We're working on some things that we're thrilled about, and hope to show them to you in the coming months. I'm writing this to hopefully convince you to make the same changes. If your work isn't accessible everywhere already, this article will hopefully lead you in the right direction.

I plan on getting into much more detail on this subject in the future, but I've put together a few ways to start getting your site optimized for every device, and making your work more future proof.

Focus On Your Content

Content is the reason you're designing a website, so your layouts should compliment and display your content in the most logical and appealing way possible, no matter what the device is. If you're designing your site to display perfectly in one resolution, you'll end up leaving out many other devices in the marketplace today.

Should you make a mobile site?

No. Absolutely not! Being more accessible to all devices doesn't mean "getting a mobile website." Have you ever been to a true mobile website and actually enjoyed it more than the full version? Probably not, and that's because most mobile websites are usually limited versions of the desktop site with missing navigation and functionality.

However, if designers put a little more thought into these mobile sites, they could easily expand into something more focused and better than the "desktop-version." The beautiful thing about mobile designs is that simple navigation and content hierarchy takes priority, while decorations and clutter seem to disappear.

For some people today, their smartphone is their computer. Smartphones have nearly every capability a PC does in a much smaller package. So the best option is to design one great website that's focused and tailored for any device thrown at it.

Mobile First

If you've followed the mobile web movement at all, you almost certainly have heard of designing for mobile-first.

You can argue that designing for mobile-first ultimately comes down to personal preference, but there's a benefit for some people to taking this approach. Because you're forced to display content in a very hierarchical way you'll end up removing clutter from your site and begin to simultaneously think about optimizing content for less screen real-estate. This is a good thing.

There are plenty of articles and books that talk more about this so I won't go into any more detail. After all, if you're not designing with content hierarchy already, why are you designing in the first place? Decide for yourself which route to take.


Want to target every device ever? You should know that some really old people don't know what Javascript is and might have disabled it. There are also some "smartphones" on the market that are terrible at supporting even the simplest Javascript. Therefore, to make a truly accessible site, it really needs to at least function without Javascript.

There are great ways to accomplish this while also giving a cutting edge experience to all modern users. The quickest and easiest is with Modernizr, which provides great browser detection tools and many other accessibility features.

For testing purposes, I like to disable Javascript on my device's browser to make sure things still work decent, and improve the site accordingly. Testing involves a lot of trial and error, but once you get the hang of writing code that makes your site accessible without Javascript, it becomes second nature.

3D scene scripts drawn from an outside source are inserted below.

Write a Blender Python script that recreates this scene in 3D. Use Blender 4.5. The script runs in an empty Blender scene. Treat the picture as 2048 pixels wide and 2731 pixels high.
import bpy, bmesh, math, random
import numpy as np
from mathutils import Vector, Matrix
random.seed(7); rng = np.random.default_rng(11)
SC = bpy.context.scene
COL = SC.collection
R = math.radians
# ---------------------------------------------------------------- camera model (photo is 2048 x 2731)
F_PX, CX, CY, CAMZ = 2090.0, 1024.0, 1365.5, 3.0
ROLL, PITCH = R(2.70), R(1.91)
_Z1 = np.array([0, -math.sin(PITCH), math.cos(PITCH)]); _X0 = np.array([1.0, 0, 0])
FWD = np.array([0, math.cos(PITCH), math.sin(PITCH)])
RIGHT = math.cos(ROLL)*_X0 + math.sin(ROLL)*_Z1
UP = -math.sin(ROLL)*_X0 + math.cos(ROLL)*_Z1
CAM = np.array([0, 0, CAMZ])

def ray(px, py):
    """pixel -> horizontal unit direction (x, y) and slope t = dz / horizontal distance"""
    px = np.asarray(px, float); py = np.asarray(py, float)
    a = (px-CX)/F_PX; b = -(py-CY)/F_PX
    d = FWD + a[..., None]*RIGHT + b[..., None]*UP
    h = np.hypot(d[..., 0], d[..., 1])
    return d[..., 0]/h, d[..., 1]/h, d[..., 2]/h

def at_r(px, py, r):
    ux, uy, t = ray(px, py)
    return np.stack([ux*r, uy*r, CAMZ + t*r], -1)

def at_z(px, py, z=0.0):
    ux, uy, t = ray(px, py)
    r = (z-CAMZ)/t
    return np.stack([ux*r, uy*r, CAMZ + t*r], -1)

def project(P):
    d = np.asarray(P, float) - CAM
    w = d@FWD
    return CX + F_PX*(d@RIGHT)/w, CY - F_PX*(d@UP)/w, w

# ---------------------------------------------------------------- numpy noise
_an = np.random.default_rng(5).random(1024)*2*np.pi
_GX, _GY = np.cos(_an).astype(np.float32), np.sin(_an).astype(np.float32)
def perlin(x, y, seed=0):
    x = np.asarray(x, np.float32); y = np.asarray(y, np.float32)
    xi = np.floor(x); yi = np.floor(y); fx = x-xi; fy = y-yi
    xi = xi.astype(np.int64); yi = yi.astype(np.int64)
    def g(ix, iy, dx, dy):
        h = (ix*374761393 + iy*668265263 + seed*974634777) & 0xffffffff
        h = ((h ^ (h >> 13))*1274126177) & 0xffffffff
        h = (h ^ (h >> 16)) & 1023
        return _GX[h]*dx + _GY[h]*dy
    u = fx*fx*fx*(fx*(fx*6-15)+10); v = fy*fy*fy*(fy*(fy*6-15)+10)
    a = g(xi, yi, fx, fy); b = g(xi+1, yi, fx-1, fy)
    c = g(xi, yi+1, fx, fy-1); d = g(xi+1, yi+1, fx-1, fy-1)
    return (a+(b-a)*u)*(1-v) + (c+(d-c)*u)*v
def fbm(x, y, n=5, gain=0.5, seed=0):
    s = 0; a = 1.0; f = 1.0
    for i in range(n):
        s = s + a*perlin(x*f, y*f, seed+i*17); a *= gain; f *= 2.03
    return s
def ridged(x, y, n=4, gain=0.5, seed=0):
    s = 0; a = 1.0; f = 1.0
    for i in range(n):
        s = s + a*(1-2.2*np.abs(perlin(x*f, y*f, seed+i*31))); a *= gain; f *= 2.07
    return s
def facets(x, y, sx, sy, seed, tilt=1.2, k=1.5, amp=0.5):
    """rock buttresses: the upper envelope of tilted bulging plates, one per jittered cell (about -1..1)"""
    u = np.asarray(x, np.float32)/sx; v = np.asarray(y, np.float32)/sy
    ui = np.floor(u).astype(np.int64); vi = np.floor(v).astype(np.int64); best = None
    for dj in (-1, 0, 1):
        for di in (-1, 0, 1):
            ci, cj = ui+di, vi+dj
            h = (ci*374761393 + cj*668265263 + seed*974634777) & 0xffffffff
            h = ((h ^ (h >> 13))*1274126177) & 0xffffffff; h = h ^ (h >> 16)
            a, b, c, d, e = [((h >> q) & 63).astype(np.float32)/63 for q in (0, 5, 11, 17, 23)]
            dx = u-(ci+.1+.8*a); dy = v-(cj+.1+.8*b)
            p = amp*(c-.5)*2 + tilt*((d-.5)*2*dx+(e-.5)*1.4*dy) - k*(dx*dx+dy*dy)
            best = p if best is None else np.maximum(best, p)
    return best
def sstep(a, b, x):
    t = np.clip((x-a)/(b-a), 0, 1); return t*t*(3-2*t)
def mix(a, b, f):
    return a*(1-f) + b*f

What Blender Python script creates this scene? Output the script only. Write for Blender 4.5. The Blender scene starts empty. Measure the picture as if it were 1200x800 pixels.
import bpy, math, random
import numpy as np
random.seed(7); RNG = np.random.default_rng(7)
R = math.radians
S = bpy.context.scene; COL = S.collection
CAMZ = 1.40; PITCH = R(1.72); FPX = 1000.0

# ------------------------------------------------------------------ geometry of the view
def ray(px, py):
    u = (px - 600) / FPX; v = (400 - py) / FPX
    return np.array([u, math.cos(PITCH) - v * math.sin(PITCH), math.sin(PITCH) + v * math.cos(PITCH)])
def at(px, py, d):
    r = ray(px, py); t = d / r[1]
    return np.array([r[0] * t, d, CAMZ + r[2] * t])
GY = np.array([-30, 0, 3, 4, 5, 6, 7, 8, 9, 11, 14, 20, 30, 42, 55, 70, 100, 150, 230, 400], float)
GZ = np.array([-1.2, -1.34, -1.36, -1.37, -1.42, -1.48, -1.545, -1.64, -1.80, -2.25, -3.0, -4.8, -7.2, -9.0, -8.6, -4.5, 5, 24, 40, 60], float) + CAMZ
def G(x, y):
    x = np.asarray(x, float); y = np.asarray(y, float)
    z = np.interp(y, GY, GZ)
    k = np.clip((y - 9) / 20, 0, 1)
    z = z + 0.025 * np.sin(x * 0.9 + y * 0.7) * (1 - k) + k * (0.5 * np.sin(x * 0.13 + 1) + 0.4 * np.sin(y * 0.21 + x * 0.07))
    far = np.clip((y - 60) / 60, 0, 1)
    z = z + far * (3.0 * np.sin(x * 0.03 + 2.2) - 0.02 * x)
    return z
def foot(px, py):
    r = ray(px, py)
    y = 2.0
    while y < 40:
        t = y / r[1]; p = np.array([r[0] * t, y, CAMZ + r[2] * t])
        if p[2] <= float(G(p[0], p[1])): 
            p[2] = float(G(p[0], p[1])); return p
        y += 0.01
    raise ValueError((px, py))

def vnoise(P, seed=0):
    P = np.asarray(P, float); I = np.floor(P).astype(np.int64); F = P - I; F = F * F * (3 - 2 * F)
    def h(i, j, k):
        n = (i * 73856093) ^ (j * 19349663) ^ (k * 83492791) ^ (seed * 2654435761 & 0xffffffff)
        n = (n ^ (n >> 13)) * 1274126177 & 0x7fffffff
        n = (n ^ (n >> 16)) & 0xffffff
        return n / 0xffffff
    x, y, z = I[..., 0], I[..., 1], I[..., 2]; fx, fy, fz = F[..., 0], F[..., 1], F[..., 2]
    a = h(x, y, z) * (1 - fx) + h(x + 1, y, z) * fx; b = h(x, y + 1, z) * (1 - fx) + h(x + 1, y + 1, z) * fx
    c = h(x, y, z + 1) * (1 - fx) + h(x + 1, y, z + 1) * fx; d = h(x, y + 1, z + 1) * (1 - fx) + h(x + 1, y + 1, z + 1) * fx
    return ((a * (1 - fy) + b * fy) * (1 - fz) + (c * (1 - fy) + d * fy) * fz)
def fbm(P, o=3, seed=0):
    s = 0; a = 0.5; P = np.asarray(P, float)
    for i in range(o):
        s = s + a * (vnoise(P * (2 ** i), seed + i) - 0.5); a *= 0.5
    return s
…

Responsive Design Grid - Stephen Gilbert

I strongly urge you to avoid using breakpoints to target specific device resolutions. This is a bad approach because resolutions always change, adapt, and improve. Not too long ago everyone was targeting 1024x768 screens because it was a safe size and easily the most common resolution. In just a few short years however, everything has changed. Now the best screen size to target is every size.

Make your site work on everything because your goal should be for everyone to be able to use it. Use breakpoints to your content's advantage and don't just pick a width because that's what the current iPhone is.

Retina Displays

With the recent rise in high-resolution displays for everything from smartphones to tablets to laptops, many developers are using media queries to optimize their sites for these displays. Market share for these screens is rising fast, and Retina optimization is definitely something to keep in mind. Using higher resolution images and tweaking fonts are a couple ways to cater to these displays. Thankfully, detecting these high resolution displays is quite simple.  


@media only screen and (-webkit-device-pixel-ratio: 2){
.image { ... }


if (window.devicePixelRatio > 1){

Some devices have pixel density ratios in between 1 and 2, like the new Google's Nexus 7. The displays are not necessarily dense enough that you'd need to load 2x images for it but it's something to keep in mind. The code samples given above would target displays like the Nexus 7. Although I just gave 2 methods, there are many articles that get much more in-depth on ways to serve Retina graphics for your site and move towards a Retina web. Learn from them, and choose a technique that's right for you. 

What's Next?

You don't need to make sure your site looks the same on all platforms. You need to make sure it's easy to use and optimized for all platforms. Cross-platform consistency isn't the key. Every device has different strengths so it's perfectly fine that your website does too, as long as the content of your site can be viewed everywhere.

The internet is everywhere and accessible on screens of all shapes and sizes. If people aren't able to access or enjoy your website on the device they're using, then your work was for nothing. Decorations and special FX are overrated and content is often forgotten. Use media queries, focus on your content and don't forget about the devices that don't exist yet. Every experience is important.

Let's stop talking about responsive design, HTML5, and CSS3 like it's a revolution happening in the future. The "future" is happening now. Even huge companies like Microsoft, Starbucks, and The Boston Globe have all been boasting fully-responsive sites for a while now. They're not perfect, but they're trying. I think it's time we all do the same.